▸ EXERCISE: Only the lines from the one containing "Write the bpy script that would produce this render. Write" down to the one containing "COL = sc.collection", inclusive, are to be quoted exactly.

▸ THE INPUT:
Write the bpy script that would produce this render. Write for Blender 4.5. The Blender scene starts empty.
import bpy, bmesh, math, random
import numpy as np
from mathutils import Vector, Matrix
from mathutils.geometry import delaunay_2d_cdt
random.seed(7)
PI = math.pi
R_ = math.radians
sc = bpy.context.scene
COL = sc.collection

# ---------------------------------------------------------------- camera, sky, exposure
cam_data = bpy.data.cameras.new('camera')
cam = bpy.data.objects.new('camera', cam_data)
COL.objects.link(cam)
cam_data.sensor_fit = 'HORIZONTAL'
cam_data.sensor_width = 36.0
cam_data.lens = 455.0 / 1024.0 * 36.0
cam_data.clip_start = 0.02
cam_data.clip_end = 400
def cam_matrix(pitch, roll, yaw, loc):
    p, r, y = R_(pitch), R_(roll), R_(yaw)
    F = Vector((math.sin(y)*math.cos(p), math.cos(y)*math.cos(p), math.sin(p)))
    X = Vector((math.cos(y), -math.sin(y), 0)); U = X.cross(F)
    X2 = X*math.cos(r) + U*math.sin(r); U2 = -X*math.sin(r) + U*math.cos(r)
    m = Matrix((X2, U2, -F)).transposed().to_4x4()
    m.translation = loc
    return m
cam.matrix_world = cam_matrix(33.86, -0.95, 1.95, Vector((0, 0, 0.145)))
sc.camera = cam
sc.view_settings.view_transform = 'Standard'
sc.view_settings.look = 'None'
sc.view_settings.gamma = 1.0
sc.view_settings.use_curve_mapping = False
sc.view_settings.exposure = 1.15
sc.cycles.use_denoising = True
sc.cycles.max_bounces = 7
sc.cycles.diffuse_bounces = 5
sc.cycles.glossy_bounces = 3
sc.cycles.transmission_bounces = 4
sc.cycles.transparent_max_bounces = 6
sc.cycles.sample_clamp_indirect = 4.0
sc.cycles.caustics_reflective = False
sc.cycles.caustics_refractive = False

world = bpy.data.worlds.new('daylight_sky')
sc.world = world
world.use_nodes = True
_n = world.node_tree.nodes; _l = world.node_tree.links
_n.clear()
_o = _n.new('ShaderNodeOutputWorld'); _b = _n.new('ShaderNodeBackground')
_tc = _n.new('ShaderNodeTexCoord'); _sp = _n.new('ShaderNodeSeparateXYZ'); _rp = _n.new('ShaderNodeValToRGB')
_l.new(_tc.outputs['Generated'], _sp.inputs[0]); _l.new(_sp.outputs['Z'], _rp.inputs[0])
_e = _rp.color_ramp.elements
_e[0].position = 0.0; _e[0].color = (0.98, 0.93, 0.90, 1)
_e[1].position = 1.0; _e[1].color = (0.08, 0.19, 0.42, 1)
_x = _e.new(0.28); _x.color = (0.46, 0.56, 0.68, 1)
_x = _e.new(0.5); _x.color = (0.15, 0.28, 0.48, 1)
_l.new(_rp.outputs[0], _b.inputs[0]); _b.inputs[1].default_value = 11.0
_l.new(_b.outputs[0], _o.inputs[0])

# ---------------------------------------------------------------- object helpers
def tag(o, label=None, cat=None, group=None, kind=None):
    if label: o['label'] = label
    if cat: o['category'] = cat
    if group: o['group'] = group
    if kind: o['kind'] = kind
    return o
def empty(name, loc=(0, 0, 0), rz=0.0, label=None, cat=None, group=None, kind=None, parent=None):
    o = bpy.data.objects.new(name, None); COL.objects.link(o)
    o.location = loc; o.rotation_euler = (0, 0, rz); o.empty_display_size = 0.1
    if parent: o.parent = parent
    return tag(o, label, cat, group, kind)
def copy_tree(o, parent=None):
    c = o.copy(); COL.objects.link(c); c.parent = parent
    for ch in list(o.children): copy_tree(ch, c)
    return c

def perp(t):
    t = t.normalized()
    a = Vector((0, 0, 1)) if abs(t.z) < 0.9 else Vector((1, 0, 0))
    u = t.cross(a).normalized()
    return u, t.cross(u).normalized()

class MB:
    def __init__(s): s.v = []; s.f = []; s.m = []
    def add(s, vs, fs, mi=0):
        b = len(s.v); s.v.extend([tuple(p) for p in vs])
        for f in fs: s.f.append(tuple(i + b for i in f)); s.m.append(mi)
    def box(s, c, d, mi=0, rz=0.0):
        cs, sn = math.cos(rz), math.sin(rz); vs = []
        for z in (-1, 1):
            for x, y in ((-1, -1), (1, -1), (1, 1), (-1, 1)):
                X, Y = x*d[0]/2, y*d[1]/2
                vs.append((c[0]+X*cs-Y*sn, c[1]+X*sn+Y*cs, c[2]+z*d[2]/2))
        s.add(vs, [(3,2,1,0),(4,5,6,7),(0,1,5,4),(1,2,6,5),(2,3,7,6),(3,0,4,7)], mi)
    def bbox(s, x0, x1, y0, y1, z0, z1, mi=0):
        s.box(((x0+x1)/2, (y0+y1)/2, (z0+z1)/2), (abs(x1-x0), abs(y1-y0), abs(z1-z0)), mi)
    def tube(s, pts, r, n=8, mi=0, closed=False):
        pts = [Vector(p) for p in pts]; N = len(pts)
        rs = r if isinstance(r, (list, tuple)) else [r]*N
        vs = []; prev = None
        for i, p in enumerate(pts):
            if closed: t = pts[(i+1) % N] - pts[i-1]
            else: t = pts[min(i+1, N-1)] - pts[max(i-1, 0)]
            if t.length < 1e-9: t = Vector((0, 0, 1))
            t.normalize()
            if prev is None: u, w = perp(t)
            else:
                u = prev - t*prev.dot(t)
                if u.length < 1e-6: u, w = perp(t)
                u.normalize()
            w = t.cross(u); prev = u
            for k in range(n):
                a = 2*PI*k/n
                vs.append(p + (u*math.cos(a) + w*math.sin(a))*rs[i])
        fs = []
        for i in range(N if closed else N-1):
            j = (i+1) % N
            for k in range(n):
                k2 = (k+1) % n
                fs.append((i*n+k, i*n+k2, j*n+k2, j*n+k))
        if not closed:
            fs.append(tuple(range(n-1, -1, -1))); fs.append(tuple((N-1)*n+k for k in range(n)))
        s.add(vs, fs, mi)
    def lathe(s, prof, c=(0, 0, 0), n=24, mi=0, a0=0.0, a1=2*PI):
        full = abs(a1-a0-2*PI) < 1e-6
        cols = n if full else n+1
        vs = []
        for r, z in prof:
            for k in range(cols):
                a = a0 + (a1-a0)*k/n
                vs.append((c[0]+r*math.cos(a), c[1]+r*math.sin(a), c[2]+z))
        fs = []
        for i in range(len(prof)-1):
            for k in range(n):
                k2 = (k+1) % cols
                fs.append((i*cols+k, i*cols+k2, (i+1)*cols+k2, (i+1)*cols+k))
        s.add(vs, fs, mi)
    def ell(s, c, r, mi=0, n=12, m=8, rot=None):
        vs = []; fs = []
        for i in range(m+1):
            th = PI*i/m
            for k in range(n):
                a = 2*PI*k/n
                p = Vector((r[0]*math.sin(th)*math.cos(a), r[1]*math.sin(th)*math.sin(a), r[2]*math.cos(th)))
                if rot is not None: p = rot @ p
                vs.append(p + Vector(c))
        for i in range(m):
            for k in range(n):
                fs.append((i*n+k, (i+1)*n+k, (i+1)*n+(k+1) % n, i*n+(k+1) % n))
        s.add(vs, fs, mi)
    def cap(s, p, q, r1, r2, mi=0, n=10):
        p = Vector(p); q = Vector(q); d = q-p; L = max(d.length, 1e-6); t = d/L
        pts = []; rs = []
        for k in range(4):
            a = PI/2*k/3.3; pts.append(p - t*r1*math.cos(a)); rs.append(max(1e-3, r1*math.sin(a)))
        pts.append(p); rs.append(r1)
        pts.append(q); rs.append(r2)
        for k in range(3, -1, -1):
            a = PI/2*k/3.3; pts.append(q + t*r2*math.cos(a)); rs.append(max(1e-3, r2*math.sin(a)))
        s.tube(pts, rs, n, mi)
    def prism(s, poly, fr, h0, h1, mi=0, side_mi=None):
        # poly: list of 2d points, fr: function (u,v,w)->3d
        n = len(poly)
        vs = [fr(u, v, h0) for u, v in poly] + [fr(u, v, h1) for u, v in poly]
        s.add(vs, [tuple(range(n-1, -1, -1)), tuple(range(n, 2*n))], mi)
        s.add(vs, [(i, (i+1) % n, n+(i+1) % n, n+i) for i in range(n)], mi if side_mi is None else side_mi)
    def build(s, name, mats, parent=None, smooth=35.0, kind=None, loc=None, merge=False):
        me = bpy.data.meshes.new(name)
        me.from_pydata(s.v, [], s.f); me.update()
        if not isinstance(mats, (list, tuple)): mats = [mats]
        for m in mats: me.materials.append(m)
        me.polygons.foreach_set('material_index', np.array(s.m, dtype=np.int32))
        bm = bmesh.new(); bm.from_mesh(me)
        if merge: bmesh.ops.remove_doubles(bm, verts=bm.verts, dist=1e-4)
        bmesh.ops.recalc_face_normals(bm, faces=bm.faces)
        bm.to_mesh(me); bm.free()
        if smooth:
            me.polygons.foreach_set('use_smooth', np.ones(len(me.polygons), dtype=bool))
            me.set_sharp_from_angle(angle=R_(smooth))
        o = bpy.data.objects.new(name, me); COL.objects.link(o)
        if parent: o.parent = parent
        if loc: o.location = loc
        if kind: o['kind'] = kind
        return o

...

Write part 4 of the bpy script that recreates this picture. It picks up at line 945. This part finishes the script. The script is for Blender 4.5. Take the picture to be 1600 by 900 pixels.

--

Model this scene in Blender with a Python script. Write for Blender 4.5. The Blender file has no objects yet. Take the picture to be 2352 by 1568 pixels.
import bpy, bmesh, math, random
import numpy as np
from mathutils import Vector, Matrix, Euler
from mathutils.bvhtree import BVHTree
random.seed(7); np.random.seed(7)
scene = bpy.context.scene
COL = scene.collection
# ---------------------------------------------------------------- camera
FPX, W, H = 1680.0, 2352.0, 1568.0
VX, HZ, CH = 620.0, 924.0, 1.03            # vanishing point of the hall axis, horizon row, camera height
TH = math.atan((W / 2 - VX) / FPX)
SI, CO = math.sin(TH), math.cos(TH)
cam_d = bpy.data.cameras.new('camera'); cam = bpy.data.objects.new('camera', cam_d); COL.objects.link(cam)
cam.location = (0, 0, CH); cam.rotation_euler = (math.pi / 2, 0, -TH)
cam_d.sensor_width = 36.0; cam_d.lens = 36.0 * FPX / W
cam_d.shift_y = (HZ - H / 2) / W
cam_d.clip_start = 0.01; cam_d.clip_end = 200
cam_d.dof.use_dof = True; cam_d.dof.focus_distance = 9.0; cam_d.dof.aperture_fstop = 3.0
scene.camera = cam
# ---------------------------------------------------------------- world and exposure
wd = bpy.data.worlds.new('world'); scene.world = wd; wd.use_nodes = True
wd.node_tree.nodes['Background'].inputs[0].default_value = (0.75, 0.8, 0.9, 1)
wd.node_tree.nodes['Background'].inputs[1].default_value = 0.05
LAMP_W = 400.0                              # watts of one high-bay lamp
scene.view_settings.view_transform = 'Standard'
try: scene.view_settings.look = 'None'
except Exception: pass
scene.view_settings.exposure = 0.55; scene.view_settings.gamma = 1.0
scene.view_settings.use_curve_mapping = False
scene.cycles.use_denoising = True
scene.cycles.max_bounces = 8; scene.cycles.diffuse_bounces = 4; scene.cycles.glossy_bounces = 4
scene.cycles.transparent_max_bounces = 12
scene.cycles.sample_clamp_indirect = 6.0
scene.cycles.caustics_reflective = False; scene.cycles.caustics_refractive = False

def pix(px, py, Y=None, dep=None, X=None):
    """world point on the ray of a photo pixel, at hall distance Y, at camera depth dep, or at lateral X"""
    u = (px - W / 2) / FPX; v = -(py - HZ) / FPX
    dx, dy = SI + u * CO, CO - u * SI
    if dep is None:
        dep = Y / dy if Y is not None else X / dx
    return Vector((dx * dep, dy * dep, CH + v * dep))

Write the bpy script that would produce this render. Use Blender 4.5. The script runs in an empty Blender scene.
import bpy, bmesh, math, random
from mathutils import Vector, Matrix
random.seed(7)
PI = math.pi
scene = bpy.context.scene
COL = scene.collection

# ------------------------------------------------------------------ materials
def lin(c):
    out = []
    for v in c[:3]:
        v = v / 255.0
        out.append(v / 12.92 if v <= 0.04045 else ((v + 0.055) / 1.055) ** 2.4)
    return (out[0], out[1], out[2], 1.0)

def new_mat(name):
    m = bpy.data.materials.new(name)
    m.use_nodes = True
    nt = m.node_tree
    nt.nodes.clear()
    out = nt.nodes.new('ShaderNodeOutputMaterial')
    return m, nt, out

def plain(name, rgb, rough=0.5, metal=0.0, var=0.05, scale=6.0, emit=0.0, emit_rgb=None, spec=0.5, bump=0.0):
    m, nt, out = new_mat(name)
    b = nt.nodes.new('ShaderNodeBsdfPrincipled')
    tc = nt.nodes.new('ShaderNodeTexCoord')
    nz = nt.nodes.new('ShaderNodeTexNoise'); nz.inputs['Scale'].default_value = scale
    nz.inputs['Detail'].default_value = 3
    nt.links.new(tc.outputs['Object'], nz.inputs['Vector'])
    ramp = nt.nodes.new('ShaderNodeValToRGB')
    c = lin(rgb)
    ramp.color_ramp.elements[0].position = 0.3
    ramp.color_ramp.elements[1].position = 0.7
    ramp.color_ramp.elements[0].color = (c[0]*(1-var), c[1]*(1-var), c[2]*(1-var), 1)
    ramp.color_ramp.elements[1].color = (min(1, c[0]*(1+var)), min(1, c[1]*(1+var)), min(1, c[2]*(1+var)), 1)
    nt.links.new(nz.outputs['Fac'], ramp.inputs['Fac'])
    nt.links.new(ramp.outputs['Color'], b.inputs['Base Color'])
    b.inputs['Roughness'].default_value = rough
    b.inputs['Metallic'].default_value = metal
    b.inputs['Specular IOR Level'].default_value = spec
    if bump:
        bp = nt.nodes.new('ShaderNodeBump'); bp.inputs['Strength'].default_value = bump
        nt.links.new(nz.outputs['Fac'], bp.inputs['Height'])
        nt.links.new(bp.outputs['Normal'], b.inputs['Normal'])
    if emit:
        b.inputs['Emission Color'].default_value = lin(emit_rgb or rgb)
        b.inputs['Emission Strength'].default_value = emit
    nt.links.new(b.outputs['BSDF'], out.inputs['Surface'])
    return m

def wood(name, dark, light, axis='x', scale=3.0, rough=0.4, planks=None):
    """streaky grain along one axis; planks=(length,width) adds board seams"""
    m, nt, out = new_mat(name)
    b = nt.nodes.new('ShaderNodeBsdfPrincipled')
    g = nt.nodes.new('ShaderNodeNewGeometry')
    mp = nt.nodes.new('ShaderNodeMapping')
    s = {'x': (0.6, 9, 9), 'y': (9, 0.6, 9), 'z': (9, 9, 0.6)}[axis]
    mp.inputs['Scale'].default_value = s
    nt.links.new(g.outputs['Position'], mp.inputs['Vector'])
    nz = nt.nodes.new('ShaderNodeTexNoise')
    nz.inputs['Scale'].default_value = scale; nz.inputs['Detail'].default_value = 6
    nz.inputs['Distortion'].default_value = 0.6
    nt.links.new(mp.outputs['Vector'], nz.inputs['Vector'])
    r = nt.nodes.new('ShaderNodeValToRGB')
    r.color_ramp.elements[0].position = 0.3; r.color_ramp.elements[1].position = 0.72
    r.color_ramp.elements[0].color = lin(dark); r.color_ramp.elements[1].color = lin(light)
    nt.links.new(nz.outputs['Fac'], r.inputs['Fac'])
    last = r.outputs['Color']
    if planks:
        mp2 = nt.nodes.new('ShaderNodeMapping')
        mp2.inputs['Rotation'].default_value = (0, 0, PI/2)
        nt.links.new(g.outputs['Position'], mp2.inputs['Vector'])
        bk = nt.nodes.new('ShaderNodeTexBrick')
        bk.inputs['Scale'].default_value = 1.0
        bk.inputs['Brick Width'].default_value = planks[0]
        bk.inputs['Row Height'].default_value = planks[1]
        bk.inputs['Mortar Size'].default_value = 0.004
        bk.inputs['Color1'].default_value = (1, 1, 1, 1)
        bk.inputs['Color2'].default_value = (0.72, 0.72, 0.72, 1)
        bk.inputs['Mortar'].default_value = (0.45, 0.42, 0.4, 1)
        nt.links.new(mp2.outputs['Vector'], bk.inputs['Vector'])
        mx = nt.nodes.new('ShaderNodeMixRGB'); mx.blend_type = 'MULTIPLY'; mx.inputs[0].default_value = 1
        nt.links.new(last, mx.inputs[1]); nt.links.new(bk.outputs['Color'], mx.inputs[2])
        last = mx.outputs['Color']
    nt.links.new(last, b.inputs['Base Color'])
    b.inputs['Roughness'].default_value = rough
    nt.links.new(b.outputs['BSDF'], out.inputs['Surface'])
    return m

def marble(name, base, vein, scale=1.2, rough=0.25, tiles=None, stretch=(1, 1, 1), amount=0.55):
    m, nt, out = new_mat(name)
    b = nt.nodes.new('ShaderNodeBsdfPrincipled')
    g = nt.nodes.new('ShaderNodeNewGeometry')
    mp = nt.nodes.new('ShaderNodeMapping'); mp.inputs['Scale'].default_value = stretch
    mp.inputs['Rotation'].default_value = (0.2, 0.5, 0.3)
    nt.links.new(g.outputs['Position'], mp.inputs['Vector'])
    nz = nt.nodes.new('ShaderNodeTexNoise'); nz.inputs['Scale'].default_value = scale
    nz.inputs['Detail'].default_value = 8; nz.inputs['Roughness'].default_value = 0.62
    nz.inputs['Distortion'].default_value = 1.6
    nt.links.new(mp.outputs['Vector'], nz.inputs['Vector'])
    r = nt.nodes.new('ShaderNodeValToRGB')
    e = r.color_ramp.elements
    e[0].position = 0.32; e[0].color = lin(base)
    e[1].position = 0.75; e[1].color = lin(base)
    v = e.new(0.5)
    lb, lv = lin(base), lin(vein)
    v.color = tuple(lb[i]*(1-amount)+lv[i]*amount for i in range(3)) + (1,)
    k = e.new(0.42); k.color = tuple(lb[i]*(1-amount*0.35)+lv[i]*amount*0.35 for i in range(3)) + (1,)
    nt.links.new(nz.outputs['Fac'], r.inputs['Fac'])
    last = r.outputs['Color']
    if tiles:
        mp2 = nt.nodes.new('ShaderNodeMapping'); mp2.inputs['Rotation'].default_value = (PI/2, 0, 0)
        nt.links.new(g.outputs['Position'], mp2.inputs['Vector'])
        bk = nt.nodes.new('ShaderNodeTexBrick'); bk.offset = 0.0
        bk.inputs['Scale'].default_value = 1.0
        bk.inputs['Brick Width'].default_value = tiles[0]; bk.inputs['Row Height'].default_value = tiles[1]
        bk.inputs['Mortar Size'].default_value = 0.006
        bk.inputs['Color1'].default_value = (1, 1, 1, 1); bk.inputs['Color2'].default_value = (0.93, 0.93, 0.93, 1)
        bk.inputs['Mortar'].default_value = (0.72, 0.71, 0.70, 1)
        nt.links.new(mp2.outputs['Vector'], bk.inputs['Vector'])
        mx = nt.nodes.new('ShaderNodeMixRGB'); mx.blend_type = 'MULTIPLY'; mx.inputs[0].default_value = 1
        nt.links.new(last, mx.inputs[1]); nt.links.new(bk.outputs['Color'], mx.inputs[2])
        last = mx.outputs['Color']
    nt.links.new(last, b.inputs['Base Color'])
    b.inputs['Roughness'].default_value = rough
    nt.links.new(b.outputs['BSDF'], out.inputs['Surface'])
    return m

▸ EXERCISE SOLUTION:
Write the bpy script that would produce this render. Write for Blender 4.5. The Blender scene starts empty.
import bpy, bmesh, math, random
import numpy as np
from mathutils import Vector, Matrix
from mathutils.geometry import delaunay_2d_cdt
random.seed(7)
PI = math.pi
R_ = math.radians
sc = bpy.context.scene
COL = sc.collection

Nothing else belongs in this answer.